Behind the camera, producer Dasha Gorin (Communication ’18) returned to Evanston from Los Angeles years after she workshopped earlier drafts of the script.

After being immersed in the entertainment capital of the world, Gorin said she noticed how much more collaborative Chicago is in indie filmmaking compared to Los Angeles.

“It can be tricky to find people who are willing to help you out because they’re so used to the industry and they typically want to charge exorbitant fees,” Gorin said. “I feel in Chicago, the community is so much closer and warmer, and indie filmmaking is still a novel thing that people are excited to help out with.”

As with any film, Gorin described the inevitability of things going wrong with so many moving pieces. However, she said it was special to see the cast and crew exchanging numbers and forming friendships.

For Loesberg, wrapping up the shoot and seeing those new relationships gave her an immense sense of closure.

“In my head I’m still in college, even though I’ve been in the workforce for two years,” Loesberg said. “Now that I’ve made this film and have had the chance to say goodbye to Northwestern and the college experience, I feel that’s really helped me to move on to the next stage of my life.”
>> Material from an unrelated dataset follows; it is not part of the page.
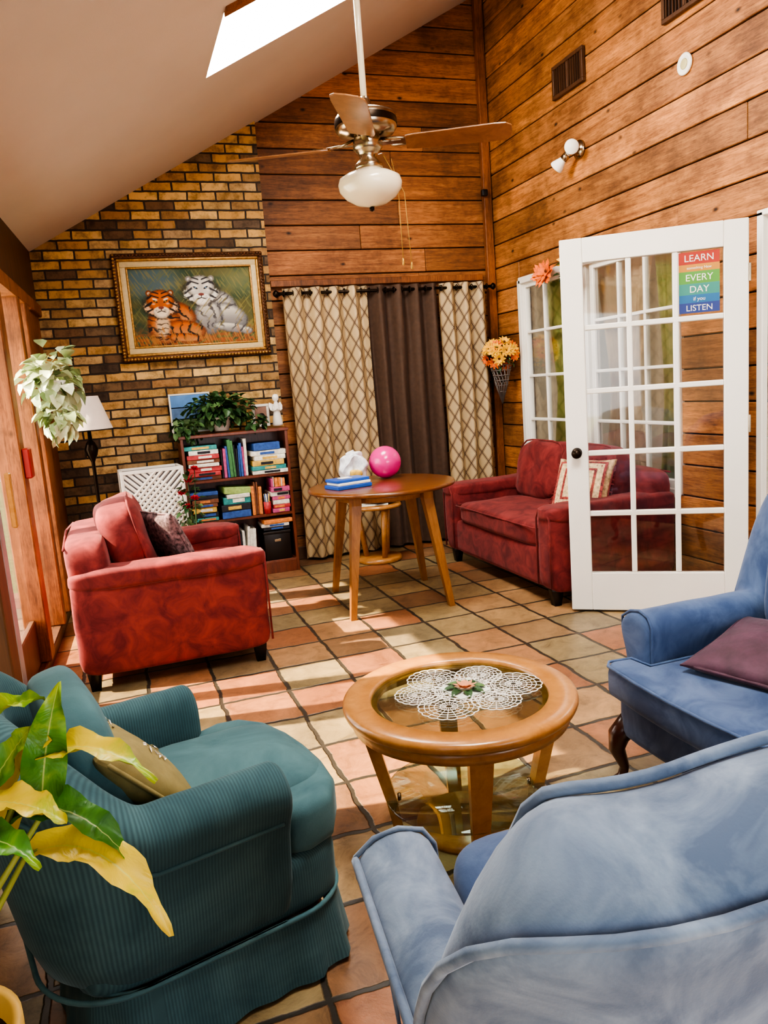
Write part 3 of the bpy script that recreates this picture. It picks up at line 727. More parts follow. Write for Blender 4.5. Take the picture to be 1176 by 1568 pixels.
def motif_sq(g,s,th):
    mb=MB()
    for (a,m) in ((.30,0),(.27,1),(.20,0),(.17,1),(.09,0)):
        n=10; vs=[];fs=[]
        for i in range(n+1):
            for j in range(n+1):
                x=(-.5+i/n)*a*s/.36; y=(-.5+j/n)*a*s/.36; X=2*x/s; Y=2*y/s
                t=max(0,1-abs(X)**3)*max(0,1-abs(Y)**3); z=th/2*(.06+.94*t**.55)*.97+.006+(.3-a)*.02; vs.append((x,y,z))
        for i in range(n):
            for j in range(n): q=i*(n+1)+j; fs.append([q,q+n+1,q+n+2,q+1])
        mb.add(vs,fs,m,True)
    mb.make('pattern',[simple('motif_red',(150,64,58),.8,var=.7,scale=60),simple('motif_cream',(206,180,140),.8,var=.4,scale=60)],g)
pillow('tapestry_pillow',(2.62,4.02,.64),(0,-1.05,.55),.37,M_tap,.12,'fringe',motif_sq)
pillow('patterned_pillow',(.17,4.12,.64),(0,1.15,.5),.34,M_tap2,.11,'cord')

# ---------------------------------------------------------------- dining table
gt=G('dining_table',(1.5,4.52,0)); mb=MB()
mb.lathe([(0,.715),(.43,.715),(.455,.722),(.46,.732),(.455,.742),(.44,.745),(0,.745)],m=0,seg=64); mb.make('top',M_oakdark,gt)
mb=MB()
for (x,y) in ((-.34,-.31),(.27,-.36),(.36,.30),(-.26,.37)):
    tx,ty=x*.72,y*.72; vs=[]
    for (cx,cy,z,h) in ((x,y,0,.017),(tx,ty,.66,.03),(tx,ty,.715,.03)):
        vs+= [(cx-h,cy-h,z),(cx+h,cy-h,z),(cx+h,cy+h,z),(cx-h,cy+h,z)]
    fs=[[3,2,1,0]]+[[l*4+k,l*4+(k+1)%4,(l+1)*4+(k+1)%4,(l+1)*4+k] for l in range(2) for k in range(4)]+[[8,9,10,11]]
    mb.add(vs,fs,0)
for a in (0,1):
    mb.box((0,0,.685),(.5 if a==0 else .03,.03 if a==0 else .5,.05),0,.003)
mb.lathe([(.27,.665),(.29,.665),(.29,.715),(.27,.715)],m=0,seg=40,cap=False)
mb.make('legs',M_legoak,gt)
gx=G('pink_ball',(1.61,4.74,.746)); mb=MB(); mb.lathe([(.105*math.sin(pi*i/16),.105-.105*math.cos(pi*i/16)) for i in range(17)],m=0,seg=32); mb.make('ball',simple('pink_rubber',(226,50,140),.25,var=.03,coat=.4),gx)
gx=G('blue_folder',(1.28,4.50,.745),.25); mb=MB(); mb.box((0,0,.012),(.24,.17,.022),0,.003); mb.box((0.005,0,.032),(.22,.16,.016),1,.003); mb.box((0,.005,.05),(.23,.15,.018),0,.004); mb.box((-.02,0,.062),(.07,.06,.004),1,.001); mb.make('covers',[simple('folder_blue',(46,92,180),.35,var=.1),M_lwhite],gx)
gx=G('plastic_bag',(1.40,4.76,.75)); mb=MB()
mb.rcube((0,0,.085),(.17,.14,.16),0,2.6,22,wrinkle=.035,wf=16); mb.rcube((.0,.0,.15),(.09,.08,.08),0,2.6,16,wrinkle=.03,wf=24); mb.rcube((.0,-.06,.05),(.08,.05,.05),1,3,8,wrinkle=.01); mb.make('crumpled_bag',[simple('bag_white',(225,228,238),.3,var=.25,scale=30,coat=.3),PM[6]],gx)
gx=G('side_table',(1.80,5.60,0)); mb=MB(); mb.lathe([(0,0),(.17,0),(.175,.01),(.17,.035),(0,.035)],m=0,seg=36); mb.lathe([(0,.42),(.19,.42),(.2,.43),(.19,.45),(0,.45)],m=0,seg=36)
for i in range(3):
    a=i*2.1+.6; mb.tube([(.10*math.cos(a),.10*math.sin(a),.03),(.15*math.cos(a),.15*math.sin(a),.42)],.022,0,8)
mb.make('table_frame',M_oak,gx)
gx=G('magazine_stack',(1.80,5.58,.45)); mb=MB()
for i in range(6): mb.box((random.uniform(-.02,.02),random.uniform(-.02,.02),.008+i*.014),(.2,.24,.012),i%4,.001,rot=(0,0,random.uniform(-.3,.3)))
mb.make('magazines',[PM[2],PM[3],PM[5],PM[0]],gx)

# ---------------------------------------------------------------- coffee table
gt=G('coffee_table',(.855,2.0,0),-.32); TH=.435
mb=MB(); mb.lathe([(.262,TH-.03),(.262,TH-.006),(.268,TH),(.335,TH),(.345,TH-.006),(.347,TH-.018),(.342,TH-.03),(.33,TH-.034),(.27,TH-.034),(.262,TH-.03)],m=0,seg=72,cap=False)
mb.lathe([(.30,TH-.034),(.325,TH-.034),(.322,TH-.07),(.30,TH-.07),(.30,TH-.034)],m=0,seg=72,cap=False)
mb.lathe([(.245,TH-.02),(.264,TH-.02),(.264,TH-.03),(.245,TH-.03),(.245,TH-.02)],m=0,seg=72,cap=False); mb.make('ring_top',M_oak,gt)
mb=MB(); mb.lathe([(0,TH-.018),(.263,TH-.018),(.263,TH-.010),(0,TH-.010)],m=0,seg=64,smooth=False); mb.lathe([(0,.118),(.24,.118),(.243,.122),(.24,.126),(0,.126)],m=0,seg=64); mb.make('glass_panes',glassmat('table_glass',(225,236,230),.03),gt)
mb=MB()
for i in range(4):
    a=i*pi/2+.08; R=Matrix.Rotation(a,4,'Z'); vs=[]
    for (rr,z,hw,hd) in ((.205,0,.022,.014),(.225,.12,.025,.016),(.285,TH-.06,.033,.02),(.288,TH-.034,.033,.02)):
        vs+=[(rr-hd,-hw,z),(rr+hd,-hw,z),(rr+hd,hw,z),(rr-hd,hw,z)]
    fs=[[3,2,1,0]]+[[l*4+k,l*4+(k+1)%4,(l+1)*4+(k+1)%4,(l+1)*4+k] for l in range(3) for k in range(4)]+[[12,13,14,15]]
    mb.add(vs,fs,0,False,R)
    mb.lathe([(.006,.112),(.006,.132)],(.2*math.cos(a),.2*math.sin(a),0),1,10)
mb.lathe([(0,.0),(.15,.0),(.155,.012),(.15,.03),(0,.03)],m=0,seg=40)
mb.make('legs',[M_oak,M_nickel],gt)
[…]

After fundraising and post-production, Loesberg and Gorin said the next step is to send “Year One” to film festivals with the hope it will be picked up by distributors for a theatrical release.

No matter the outcome, though, “Year One” has already proved to be a personally fulfilling experience for Loesberg.

“This has been my passion project for so long now, and it’s absolutely insane that we’ve shot it and that it happened,” Loesberg said. “I’ve been looking through all the footage and it looks incredible, so I feel I could not be happier.”